Órgão federal avalia necessidade de reorientar recursos do fundo penitenciário

Publicado em 03/10/2017 - 19:41 Por Helena Martins - Repórter da Agência Brasil - Brasília

Após o maior descontingenciamento dos recursos do Fundo Penitenciário Nacional (Funpen), no ano passado, R$ 1,1 bilhão foram liberados para investimentos no sistema prisional, o que corresponde a R$ 44 milhões para cada estado da Federação. Segundo o Mecanismo Nacional de Prevenção e Combate à Tortura (MNPCT), os estados solicitaram que 99,83% dos recursos fossem destinados a projetos de construção de presídios e aparelhamento das unidades, o que envolve a aquisição de armas de fogo.

O MNPCT, criado pela Lei 12.847/2013, é um órgão da estrutura do Ministério dos Direitos Humanos da Presidência da República e faz parte do Sistema Nacional de Prevenção e Combate à Tortura, sendo integrado por 12 especialistas independentes, chamados de peritos. Conforme a lei, os projetos que utilizem recursos oriundos do Fundo Penitenciário Nacional, do Fundo Nacional de Segurança Pública, do Fundo Nacional do Idoso e do Fundo Nacional para a Criança e o Adolescente devem atender às recomendações formuladas pelo MNPCT.

De acordo com o órgão, apenas 0,17% dos recursos do fundo que financia programas no sistema penitenciário foi dedicado à manutenção de serviços, formação de servidores, reinserção de pessoas presas e desenvolvimento de alternativas penais. Os estados do Pará e do Tocantins foram os únicos que apresentaram propostas nessa linha, conforme o relatório. Os dados foram obtidos com exclusividade pela Agência Brasil e integram estudo do MNPCT que será lançado neste mês.

Política de militarização

Perito do MNPCT e autor do estudo técnico, Rafael Barreto avalia que a priorização dessas ações vai de encontro às recomendações do mecanismo, que tem atribuição legal para opinar sobre o uso do fundo, em relação ao sistema penal. Em vez de estimular o desencarceramento de um sistema já superlotado, “há um massivo investimento em construção de novas unidades, com proibição do uso dos recursos para reformas, e em armamento de fogo para aparelhar penitenciárias, o que representa a adoção de uma política de militarização do ambiente prisional em uma escala nunca antes vista no Brasil”, afirma.

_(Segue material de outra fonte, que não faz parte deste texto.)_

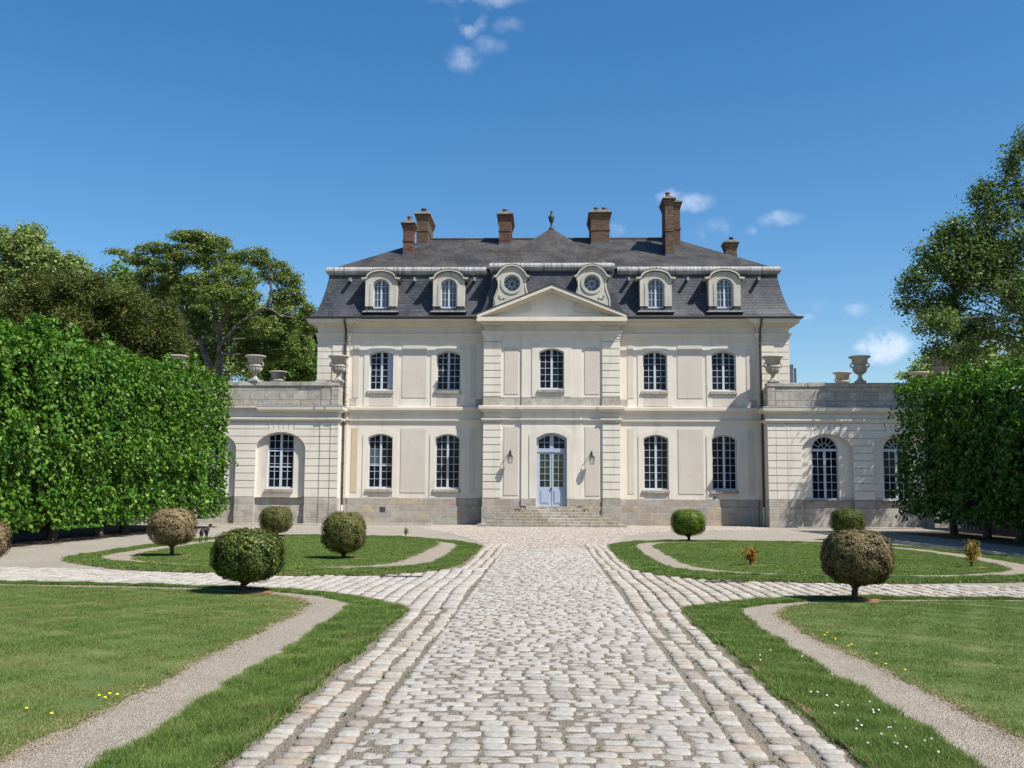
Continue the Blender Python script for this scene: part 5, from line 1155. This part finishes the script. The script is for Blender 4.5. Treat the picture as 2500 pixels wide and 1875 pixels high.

A orientação do uso dos investimentos é de responsabilidade do Departamento Penitenciário Nacional (Depen), órgão vinculado ao Ministério da Justiça e Segurança Pública. Isso é feito em diálogo com os estados, que apresentam projetos explicitando o que pretendem desenvolver com o dinheiro. Após a liberação daquele montante no ano passado, todos eles aportaram quase 73% do total recebido para construção de novas penitenciárias e 27% para aparelhamento das unidades. Entre 6% e 7% desta rubrica foi direcionada à aquisição de armas de fogo.

De acordo com Barreto, a padronização dos valores solicitados para cada área demonstra tratar-se de uma política nacional para o setor. “Todos os estados pediram o mesmo valor para o departamento [Depen]. Em diálogo com alguns gestores durante a elaboração do relatório, também percebemos que houve uma orientação do Depen para que fossem solicitados R$ 32 milhões para as obras”, detalha.

O advogado critica a ausência de propostas de ações para oferta de atendimento psicológico e outros serviços de apoio aos agentes penitenciários, bem como de políticas que considerem as dimensões de raça e gênero das pessoas encarceradas, que são questões candentes no sistema penal do país. Atualmente, mais da metade da população carcerária é formada por negros, segundo o Levantamento Nacional de Informações Penitenciárias divulgado ano passado pelo Depen. Nos últimos 16 anos, a população carcerária feminina cresceu 698% no Brasil, segundo dados do Depen.

No relatório, o Mecanismo Nacional de Prevenção e Combate à Tortura propõe diversas recomendações, com destaque para revisão dos gastos propostos e mudanças no desenho institucional do fundo. No primeiro caso, defende que haja “priorização absoluta às alternativas penais”. No segundo, tendo em vista que o fundo é gerido apenas pelo Depen, sugere a adoção de um modelo participativo, a exemplo do que ocorre com os outros fundos setoriais, inclusive o Fundo Nacional de Segurança Pública, que é administrado por um conselho gestor.

Mesmo com o descontingenciamento, o fundo ainda possui R$ 2,5 bilhões que poderiam ser utilizados para ações relacionadas ao sistema carcerário. O Depen foi procurado pela Agência Brasil, mas até o fechamento desta reportagem não se manifestou sobre o uso do fundo.